そこでいすゞはその下取り車を再び魅力的な中古車に仕立て上げるために、一律したドレスアップを行って再販することにした。その第1弾となったのが、アスカのガソリンターボモデルをベースとした「カゲムシャー」だ。
この車名は当然ながら前述したイルムシャーをもじったものとなっており、影武者という響きからボディカラーはブラックに統一。
またフロントグリルやヘッドライト、シート生地などを本家イルムシャーに採用されているものに変更し、14インチのアルミホイール&タイヤを装着するなど、リフレッシュもされており、中古車フェアの目玉車両として用意されたカゲムシャーは好評となり、“武者シリーズ”と呼ばれる続編が作られることになる。
■今度はムシャブルイ?!
第2弾となったのは「ムシャブルイ」と名付けられたピアッツァベースの商品化中古車で、影武者でブラックだった第1弾に対し、武者ブルーと名付けられたブルーのボディカラーを纏っていたのが最大の特徴だった。

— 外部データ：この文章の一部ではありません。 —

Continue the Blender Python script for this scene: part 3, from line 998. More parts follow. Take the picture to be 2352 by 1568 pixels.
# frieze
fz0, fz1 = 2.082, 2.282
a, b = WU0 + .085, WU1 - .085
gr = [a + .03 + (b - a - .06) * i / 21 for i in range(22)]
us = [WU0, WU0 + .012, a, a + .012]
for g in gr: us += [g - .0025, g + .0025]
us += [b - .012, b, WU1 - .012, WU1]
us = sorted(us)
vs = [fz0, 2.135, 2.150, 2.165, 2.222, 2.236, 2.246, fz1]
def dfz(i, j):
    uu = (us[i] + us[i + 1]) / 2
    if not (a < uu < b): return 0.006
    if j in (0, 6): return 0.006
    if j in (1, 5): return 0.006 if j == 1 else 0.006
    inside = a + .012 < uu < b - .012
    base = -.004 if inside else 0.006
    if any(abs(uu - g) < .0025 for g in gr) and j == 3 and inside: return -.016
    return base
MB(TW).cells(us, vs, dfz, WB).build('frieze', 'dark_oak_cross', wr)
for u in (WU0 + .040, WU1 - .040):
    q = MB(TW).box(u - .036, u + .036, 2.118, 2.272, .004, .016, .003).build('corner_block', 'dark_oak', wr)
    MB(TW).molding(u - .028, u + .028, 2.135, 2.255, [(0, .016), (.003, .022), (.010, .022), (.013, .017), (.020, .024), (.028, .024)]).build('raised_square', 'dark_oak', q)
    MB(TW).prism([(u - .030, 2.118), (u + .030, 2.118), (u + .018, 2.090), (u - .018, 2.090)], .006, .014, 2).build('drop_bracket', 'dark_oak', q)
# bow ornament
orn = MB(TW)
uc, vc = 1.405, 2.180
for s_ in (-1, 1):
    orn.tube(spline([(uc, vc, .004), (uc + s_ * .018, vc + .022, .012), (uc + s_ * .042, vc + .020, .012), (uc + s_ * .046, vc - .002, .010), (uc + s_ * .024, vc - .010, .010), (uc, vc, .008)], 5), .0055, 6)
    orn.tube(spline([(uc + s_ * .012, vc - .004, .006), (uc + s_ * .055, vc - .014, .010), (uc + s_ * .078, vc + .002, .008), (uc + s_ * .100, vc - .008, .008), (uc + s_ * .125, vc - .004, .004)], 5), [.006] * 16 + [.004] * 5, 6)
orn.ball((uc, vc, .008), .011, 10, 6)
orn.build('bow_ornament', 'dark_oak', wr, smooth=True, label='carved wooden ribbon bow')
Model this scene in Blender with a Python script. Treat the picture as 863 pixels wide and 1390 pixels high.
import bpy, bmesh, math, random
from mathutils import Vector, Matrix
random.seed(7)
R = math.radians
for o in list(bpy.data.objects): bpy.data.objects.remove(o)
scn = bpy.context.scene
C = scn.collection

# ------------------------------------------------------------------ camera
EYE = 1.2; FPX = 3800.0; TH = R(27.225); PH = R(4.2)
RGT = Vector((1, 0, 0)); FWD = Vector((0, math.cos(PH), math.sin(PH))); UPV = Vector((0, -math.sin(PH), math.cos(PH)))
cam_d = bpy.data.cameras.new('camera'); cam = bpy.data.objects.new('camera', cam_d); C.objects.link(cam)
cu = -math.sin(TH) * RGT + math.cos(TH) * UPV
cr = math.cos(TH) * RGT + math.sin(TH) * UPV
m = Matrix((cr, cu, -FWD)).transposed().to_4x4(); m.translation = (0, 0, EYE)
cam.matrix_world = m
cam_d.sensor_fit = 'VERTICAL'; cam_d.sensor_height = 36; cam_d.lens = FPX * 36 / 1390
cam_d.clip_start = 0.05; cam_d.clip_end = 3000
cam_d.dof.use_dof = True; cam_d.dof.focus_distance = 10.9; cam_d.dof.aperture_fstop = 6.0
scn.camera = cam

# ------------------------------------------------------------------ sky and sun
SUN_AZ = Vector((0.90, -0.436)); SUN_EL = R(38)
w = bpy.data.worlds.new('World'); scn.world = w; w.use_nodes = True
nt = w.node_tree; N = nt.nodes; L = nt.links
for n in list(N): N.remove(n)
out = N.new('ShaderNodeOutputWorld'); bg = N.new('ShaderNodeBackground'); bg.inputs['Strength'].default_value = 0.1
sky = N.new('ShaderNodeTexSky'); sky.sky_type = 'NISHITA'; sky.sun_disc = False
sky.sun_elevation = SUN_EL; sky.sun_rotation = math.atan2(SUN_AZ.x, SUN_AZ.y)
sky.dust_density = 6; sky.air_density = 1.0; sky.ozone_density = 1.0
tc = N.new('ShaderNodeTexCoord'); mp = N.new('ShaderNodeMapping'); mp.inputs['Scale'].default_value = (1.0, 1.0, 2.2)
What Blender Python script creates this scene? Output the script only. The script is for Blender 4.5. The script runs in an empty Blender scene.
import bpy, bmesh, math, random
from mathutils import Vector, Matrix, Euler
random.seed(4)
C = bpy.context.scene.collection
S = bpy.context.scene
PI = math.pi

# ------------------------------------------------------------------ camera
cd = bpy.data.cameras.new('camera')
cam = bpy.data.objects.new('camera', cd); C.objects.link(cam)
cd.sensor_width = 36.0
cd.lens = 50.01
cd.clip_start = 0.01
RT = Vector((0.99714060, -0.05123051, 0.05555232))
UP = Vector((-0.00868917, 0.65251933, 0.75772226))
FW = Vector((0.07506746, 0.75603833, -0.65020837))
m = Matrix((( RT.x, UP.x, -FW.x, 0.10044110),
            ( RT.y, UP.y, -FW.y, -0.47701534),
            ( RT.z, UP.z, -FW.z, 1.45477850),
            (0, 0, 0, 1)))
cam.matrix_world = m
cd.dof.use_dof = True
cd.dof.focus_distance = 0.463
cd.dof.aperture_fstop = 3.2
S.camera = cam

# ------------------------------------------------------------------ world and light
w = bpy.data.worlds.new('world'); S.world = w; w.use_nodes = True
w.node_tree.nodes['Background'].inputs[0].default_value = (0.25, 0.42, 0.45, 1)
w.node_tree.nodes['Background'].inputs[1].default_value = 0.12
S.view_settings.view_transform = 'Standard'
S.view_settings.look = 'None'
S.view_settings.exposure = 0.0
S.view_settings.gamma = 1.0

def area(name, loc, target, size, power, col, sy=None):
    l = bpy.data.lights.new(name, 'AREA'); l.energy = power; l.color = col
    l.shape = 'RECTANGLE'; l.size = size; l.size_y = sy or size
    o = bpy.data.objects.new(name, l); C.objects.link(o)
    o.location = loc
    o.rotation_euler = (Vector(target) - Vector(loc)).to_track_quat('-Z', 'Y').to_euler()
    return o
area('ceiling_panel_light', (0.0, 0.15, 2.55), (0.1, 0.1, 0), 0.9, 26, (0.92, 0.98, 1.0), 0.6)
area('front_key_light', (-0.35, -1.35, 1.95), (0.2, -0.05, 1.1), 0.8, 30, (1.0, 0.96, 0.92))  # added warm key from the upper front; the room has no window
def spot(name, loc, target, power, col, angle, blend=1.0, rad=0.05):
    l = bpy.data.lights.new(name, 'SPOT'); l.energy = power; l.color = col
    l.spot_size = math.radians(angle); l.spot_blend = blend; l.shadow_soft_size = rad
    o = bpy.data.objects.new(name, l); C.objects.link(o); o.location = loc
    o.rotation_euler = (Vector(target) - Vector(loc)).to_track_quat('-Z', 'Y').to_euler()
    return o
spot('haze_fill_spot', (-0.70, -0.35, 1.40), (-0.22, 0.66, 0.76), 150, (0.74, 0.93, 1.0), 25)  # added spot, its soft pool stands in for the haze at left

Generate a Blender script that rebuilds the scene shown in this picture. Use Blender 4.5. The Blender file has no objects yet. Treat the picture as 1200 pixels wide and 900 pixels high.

その後もFFジェミニベースの「ワカムシャー」やビッグホーンベースの「アラムシャー」など、続編が投入されて人気を博したが、徐々に下取り車の確保が難しくなり、1989年からオペル車の輸入権を取得して国内販売を開始したこともあって、武者シリーズは1989年をもって終了となってしまった。
最近では日産がキューブの中古車をベースとした商品化中古車を発表しており、ユーザー、メーカーともにメリットの大きな取り組みのようにも感じられるが、再びこのムーブメントが起こる日はくるのだろうか?